**Dataset items:**
=====
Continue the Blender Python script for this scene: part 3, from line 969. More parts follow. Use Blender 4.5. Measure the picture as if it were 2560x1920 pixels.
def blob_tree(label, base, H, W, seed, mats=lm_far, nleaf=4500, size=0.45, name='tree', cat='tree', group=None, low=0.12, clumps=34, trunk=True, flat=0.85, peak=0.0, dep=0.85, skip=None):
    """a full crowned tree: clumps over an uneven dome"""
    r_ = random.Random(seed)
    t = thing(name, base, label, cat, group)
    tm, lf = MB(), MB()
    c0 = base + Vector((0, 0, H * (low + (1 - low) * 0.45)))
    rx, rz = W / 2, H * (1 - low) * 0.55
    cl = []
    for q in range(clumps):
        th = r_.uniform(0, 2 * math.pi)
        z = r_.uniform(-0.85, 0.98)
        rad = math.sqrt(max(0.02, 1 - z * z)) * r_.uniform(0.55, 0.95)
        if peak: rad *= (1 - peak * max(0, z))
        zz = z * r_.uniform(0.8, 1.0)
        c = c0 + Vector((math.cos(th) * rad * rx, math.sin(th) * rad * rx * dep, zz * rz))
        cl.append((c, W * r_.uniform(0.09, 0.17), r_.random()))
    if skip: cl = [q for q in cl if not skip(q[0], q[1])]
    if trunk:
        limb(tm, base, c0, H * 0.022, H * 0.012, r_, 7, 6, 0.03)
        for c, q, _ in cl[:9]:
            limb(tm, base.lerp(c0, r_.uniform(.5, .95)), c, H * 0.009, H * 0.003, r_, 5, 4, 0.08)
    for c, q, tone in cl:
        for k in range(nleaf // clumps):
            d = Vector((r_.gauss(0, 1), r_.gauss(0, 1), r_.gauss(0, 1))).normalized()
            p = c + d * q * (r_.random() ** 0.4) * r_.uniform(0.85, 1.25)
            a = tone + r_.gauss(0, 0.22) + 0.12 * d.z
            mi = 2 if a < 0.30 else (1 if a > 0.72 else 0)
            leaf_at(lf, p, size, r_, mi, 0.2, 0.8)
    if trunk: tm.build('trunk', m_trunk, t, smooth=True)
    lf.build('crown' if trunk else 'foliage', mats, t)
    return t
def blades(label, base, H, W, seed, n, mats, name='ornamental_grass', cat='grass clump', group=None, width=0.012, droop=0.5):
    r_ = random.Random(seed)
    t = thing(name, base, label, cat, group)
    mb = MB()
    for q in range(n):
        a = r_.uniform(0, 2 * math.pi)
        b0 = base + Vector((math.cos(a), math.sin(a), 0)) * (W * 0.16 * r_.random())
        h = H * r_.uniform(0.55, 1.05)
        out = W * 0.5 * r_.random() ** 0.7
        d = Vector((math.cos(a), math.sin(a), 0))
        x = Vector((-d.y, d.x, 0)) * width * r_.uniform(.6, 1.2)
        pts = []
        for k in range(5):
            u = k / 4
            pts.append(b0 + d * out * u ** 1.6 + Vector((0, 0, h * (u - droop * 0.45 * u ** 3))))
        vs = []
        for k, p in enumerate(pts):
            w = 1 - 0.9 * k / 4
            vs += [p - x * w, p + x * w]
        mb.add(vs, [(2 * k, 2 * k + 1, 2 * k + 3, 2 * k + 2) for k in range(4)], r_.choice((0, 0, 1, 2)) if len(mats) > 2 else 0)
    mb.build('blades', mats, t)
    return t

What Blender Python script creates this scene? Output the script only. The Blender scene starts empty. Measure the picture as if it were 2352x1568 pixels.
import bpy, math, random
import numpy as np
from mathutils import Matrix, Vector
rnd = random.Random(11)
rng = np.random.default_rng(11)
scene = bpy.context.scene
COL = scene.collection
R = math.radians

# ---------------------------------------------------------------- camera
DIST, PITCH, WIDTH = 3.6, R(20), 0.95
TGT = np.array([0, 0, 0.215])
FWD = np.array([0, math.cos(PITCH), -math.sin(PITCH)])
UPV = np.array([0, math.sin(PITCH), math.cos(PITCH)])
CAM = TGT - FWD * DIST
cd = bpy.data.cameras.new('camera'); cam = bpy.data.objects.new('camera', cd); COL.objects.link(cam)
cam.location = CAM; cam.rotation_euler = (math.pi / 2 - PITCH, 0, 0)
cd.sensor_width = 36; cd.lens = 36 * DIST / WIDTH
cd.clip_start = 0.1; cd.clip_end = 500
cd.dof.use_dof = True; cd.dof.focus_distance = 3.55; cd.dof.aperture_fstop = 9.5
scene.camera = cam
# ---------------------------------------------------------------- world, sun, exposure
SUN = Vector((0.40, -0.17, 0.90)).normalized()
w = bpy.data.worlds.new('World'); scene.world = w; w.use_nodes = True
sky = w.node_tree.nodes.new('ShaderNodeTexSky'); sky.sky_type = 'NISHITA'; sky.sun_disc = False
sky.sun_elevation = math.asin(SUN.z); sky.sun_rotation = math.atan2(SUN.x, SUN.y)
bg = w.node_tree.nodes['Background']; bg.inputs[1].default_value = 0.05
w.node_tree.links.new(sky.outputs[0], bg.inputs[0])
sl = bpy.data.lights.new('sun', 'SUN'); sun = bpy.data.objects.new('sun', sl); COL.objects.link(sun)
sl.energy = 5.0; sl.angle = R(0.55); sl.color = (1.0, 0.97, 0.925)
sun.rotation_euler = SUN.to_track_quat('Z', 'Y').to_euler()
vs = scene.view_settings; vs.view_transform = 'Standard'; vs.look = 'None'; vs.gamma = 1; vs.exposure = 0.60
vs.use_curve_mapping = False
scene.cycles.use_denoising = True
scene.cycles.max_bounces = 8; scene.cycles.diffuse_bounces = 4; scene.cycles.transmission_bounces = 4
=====
Report all lines of the material that contain the word "script".

Continue the Blender Python script for this scene: part 3, from line 969. More parts follow. Use Blender 4.5. Measure the picture as if it were 2560x1920 pixels.
What Blender Python script creates this scene? Output the script only. The Blender scene starts empty. Measure the picture as if it were 2352x1568 pixels.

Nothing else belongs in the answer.